INSTRUCTION => Quote only the part that opens with the line containing "near=(py-B_)" and closes with the line containing "v+=max(0,-a-.35)*.12". Keep both of those lines.

DATA EXTRACT =>
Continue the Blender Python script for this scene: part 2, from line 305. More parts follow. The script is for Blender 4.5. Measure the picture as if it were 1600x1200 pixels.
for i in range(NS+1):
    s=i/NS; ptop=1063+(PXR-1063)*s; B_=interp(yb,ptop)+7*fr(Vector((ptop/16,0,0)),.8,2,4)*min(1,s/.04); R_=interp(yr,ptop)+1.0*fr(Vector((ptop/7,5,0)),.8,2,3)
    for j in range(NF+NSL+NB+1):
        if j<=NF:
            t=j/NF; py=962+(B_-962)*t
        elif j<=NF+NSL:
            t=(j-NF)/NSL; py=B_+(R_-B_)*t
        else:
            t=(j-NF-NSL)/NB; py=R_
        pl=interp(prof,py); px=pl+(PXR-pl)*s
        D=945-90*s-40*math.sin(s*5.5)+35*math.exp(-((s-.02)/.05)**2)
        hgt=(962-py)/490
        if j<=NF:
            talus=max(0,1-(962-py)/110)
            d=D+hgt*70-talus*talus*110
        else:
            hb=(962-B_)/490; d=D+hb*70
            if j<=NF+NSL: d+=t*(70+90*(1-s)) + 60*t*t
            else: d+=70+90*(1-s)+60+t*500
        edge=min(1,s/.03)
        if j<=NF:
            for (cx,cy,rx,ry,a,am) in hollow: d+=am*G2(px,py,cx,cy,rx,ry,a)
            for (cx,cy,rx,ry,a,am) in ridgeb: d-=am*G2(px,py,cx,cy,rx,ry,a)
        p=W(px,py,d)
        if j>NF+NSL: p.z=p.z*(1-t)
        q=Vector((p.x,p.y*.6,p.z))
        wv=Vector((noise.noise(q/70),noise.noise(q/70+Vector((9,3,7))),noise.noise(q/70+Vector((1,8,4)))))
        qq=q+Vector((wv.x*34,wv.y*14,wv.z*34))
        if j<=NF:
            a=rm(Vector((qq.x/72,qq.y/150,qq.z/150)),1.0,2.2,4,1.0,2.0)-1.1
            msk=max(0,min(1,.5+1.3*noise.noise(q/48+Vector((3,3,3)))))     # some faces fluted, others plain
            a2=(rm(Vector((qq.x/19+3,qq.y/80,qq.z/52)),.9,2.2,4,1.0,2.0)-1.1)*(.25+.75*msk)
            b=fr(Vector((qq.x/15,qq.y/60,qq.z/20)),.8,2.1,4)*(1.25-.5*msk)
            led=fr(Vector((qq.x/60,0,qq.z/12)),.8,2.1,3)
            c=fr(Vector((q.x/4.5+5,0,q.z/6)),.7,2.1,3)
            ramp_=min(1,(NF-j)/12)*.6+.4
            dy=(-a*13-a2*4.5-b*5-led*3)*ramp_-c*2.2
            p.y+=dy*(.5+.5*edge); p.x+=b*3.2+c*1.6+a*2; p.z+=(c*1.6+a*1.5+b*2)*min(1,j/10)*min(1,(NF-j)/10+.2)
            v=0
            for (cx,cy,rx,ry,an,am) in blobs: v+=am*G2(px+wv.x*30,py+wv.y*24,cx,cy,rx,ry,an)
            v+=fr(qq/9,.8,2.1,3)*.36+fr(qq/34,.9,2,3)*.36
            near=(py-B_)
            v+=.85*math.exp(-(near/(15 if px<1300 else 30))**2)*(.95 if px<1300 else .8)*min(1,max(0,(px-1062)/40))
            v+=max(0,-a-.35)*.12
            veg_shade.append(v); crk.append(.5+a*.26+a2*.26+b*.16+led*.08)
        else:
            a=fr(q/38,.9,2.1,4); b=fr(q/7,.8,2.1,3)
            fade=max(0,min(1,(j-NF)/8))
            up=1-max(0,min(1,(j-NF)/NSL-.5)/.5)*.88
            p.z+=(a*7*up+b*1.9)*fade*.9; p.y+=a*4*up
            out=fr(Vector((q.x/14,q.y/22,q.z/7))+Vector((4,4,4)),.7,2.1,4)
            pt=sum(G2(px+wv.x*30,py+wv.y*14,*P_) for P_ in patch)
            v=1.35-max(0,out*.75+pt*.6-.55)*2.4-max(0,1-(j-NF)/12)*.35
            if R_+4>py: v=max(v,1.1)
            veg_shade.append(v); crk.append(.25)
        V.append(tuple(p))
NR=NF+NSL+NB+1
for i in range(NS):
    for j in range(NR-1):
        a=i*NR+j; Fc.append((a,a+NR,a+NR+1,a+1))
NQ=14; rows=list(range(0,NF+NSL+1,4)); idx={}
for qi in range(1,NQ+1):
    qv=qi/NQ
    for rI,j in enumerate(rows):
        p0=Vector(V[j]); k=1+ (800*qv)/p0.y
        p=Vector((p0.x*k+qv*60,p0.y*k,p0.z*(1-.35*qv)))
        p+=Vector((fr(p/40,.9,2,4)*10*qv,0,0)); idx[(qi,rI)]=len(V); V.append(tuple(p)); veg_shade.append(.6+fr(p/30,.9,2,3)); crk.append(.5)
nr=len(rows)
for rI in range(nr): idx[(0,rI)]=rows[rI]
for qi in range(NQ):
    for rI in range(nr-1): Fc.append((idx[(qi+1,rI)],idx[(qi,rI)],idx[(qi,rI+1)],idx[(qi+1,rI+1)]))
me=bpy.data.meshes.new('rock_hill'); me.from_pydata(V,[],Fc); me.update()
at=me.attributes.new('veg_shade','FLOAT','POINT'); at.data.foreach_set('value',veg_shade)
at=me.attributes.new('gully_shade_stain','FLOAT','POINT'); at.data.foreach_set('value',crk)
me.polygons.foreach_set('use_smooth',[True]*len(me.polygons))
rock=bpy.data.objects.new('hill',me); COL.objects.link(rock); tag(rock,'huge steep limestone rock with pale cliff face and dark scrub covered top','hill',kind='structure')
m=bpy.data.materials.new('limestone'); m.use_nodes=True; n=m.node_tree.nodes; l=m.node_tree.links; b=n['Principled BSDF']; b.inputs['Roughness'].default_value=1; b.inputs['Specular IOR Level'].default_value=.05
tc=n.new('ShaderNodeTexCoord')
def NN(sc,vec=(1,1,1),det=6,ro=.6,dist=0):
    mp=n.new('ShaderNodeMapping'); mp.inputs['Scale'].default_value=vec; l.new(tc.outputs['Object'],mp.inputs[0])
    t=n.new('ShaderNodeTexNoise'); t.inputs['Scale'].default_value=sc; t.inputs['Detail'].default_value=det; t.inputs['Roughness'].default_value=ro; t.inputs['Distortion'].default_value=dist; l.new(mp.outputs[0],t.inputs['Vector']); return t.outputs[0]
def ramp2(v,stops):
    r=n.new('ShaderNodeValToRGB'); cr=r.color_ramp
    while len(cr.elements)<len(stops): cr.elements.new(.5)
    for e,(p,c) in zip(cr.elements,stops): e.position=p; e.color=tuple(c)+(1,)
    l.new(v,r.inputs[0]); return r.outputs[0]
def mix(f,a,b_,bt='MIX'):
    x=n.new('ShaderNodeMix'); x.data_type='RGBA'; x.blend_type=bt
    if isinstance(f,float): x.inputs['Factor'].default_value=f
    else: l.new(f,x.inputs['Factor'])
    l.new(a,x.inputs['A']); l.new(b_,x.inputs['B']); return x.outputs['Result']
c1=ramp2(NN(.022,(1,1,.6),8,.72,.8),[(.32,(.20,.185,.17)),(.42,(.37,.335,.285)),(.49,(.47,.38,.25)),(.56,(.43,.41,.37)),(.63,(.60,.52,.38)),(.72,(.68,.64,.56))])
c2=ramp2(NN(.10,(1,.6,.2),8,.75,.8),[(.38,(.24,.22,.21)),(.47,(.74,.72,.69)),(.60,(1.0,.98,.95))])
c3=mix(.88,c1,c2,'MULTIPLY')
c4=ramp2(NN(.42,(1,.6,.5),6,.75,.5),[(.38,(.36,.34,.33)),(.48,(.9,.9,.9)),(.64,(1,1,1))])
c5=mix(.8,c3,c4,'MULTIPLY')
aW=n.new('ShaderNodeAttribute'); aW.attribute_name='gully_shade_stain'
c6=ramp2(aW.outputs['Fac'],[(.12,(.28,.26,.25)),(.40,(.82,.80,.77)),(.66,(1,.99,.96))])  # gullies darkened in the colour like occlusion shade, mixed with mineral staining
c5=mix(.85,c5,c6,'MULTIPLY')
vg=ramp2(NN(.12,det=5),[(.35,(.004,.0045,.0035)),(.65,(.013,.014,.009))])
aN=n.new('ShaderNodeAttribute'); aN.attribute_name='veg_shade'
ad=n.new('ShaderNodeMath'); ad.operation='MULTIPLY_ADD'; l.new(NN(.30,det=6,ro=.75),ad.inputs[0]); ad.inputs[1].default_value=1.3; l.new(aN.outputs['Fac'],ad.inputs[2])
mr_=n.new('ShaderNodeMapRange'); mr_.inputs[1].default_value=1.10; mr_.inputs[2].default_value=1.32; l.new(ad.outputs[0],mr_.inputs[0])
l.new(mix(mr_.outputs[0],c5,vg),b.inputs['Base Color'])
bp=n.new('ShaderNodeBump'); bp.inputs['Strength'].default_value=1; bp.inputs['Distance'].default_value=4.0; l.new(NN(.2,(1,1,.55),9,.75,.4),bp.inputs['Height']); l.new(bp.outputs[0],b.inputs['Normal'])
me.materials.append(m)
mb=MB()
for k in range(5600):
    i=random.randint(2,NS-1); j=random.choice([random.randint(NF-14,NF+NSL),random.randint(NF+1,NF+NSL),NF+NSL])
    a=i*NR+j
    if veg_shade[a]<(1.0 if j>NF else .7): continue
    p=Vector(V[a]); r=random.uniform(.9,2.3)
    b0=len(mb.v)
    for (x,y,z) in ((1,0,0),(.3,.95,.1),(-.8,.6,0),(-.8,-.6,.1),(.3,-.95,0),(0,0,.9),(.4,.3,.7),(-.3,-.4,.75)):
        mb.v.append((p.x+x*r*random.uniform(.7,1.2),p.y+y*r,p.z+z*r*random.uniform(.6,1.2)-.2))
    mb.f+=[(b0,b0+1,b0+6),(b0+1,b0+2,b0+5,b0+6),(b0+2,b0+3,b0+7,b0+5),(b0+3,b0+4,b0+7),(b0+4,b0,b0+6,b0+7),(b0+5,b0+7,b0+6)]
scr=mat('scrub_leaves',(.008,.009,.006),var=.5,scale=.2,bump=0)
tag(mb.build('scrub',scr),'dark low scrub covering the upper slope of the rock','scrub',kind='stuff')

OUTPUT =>
            near=(py-B_)
            v+=.85*math.exp(-(near/(15 if px<1300 else 30))**2)*(.95 if px<1300 else .8)*min(1,max(0,(px-1062)/40))
            v+=max(0,-a-.35)*.12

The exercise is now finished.